Sans la colère du « redoutable tigre-dent-de-sabre », nos ancêtres « seraient restés de simples Cro-Magnon, des anonymes préhistoriques. Sans l’errance liée à ces emportements, il n’est point de héros. La représentation de la Préhistoire a une morale, et c’est le volcan qui nous la dicte, tout au long de la seconde moitié du XXe siècle : seule l’adversité forge les meilleurs », pour citer l'article de Pascal Semonsut.

Vercors ne déroge pas à l’imaginaire collectif qui est de démontrer que l’Homme a réussi à dominer le monde dans toutes ses composantes, alors qu’au départ il n’était rien face à celui-ci.

Pascal Semonsut poursuit :

la science ne protège guère des préjugés et il lui arrive, parfois, de les nourrir. Si tous, des scientifiques aux romanciers et cinéastes, enseignent ou mettent en scène notre peur de l’animal, notre vulnérabilité devant lui, c’est pour une raison bien précise, déjà évoquée. Notre espèce part perdante, elle n’a rien pour survivre, encore moins pour gagner. Alors que le monde animal tout entier est ligué contre elle, alors qu’elle subit sa violence carnassière, elle finit pourtant par s’imposer et prendre le dessus. Est-il meilleure preuve de sa supériorité intrinsèque et, par conséquent, de sa juste prétention à dominer ?
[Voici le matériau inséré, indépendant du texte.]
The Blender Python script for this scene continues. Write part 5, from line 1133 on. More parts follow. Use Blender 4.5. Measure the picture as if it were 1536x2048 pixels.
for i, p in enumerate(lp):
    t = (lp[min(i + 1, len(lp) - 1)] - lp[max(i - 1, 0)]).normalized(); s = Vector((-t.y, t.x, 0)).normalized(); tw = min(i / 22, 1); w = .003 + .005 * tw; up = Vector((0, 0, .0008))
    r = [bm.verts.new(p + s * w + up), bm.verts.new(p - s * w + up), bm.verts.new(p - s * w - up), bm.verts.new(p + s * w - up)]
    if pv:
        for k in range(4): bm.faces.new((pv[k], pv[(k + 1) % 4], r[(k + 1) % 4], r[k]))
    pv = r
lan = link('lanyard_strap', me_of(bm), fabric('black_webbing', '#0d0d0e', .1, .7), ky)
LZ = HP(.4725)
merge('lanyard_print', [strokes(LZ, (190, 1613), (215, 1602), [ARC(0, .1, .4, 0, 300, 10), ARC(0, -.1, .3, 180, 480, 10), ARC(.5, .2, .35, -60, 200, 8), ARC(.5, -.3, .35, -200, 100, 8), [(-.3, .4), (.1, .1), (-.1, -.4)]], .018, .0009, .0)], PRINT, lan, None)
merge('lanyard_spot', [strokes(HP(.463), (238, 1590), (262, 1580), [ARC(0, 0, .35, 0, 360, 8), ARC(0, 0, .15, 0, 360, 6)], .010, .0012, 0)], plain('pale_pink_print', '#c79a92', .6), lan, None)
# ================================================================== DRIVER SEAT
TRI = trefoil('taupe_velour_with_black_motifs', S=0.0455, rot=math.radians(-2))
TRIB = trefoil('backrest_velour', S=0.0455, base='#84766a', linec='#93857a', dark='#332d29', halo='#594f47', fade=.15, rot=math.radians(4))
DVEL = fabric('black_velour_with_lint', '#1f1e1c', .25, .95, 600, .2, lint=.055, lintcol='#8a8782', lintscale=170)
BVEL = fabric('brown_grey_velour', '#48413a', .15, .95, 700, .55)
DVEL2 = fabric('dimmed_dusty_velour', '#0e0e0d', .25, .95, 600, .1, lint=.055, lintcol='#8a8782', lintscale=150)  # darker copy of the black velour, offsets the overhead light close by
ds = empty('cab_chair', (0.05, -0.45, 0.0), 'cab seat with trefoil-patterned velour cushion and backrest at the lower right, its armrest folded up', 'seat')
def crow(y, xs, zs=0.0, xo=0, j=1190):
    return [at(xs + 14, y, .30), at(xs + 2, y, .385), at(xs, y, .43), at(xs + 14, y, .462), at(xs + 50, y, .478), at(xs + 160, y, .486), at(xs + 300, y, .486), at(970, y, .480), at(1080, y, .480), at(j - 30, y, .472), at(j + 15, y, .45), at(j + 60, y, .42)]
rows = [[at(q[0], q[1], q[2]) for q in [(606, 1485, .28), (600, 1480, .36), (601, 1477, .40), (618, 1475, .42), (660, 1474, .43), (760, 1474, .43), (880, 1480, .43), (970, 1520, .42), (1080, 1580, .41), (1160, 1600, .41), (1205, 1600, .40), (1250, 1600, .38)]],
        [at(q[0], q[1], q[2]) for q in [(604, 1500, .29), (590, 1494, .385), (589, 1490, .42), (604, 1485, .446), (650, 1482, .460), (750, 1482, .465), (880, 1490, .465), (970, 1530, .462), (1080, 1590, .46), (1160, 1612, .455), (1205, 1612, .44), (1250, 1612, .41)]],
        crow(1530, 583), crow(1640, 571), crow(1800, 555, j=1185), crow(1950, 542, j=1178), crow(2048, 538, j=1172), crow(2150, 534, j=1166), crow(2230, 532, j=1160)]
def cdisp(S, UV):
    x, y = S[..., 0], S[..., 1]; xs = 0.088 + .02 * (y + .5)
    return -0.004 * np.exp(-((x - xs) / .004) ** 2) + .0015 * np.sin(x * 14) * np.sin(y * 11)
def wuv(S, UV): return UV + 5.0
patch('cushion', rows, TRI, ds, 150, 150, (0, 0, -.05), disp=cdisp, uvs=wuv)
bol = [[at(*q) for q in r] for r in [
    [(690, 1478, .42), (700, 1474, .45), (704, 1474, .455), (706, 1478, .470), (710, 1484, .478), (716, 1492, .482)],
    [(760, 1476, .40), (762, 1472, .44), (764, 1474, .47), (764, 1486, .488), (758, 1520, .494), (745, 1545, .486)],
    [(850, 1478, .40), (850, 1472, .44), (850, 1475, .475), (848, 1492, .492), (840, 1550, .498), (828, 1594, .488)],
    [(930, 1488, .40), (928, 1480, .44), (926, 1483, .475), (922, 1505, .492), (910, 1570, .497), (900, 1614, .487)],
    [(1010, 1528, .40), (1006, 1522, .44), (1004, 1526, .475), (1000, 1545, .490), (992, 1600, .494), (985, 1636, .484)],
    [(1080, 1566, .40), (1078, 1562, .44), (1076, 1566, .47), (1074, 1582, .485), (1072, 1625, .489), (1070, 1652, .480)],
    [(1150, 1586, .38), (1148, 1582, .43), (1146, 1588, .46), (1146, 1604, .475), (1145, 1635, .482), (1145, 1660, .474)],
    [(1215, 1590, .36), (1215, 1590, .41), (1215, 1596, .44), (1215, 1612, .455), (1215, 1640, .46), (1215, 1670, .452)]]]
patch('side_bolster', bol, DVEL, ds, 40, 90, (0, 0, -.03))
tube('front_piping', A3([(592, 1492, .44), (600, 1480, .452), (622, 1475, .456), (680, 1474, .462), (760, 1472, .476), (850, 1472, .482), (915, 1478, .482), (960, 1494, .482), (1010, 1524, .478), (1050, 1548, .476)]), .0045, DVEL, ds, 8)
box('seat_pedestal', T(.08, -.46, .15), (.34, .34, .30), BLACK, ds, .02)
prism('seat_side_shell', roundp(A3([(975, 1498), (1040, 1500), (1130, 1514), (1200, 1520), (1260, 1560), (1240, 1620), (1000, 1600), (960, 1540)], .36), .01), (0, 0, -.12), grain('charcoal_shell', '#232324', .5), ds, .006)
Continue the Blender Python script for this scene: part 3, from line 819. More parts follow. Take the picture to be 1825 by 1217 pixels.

La vision pessimiste de la Préhistoire que véhicule sa représentation serait la justification paradoxale de l’optimisme qu’elle porte sur le destin de l’humanité. 

Vercors a cette même vision dans sa nouvelle de 1986 comme dans son essai Sens et non sens de l'Histoire. Et, sorti des dangers multiples grâce à son étincelle mentale, il doit désormais lutter contre lui-même, toujours selon Vercors, pour se réformer par le triomphe de la Raison sur les Passions comme je l'analyse notamment dans mon article sur l'anthropologie vercorienne.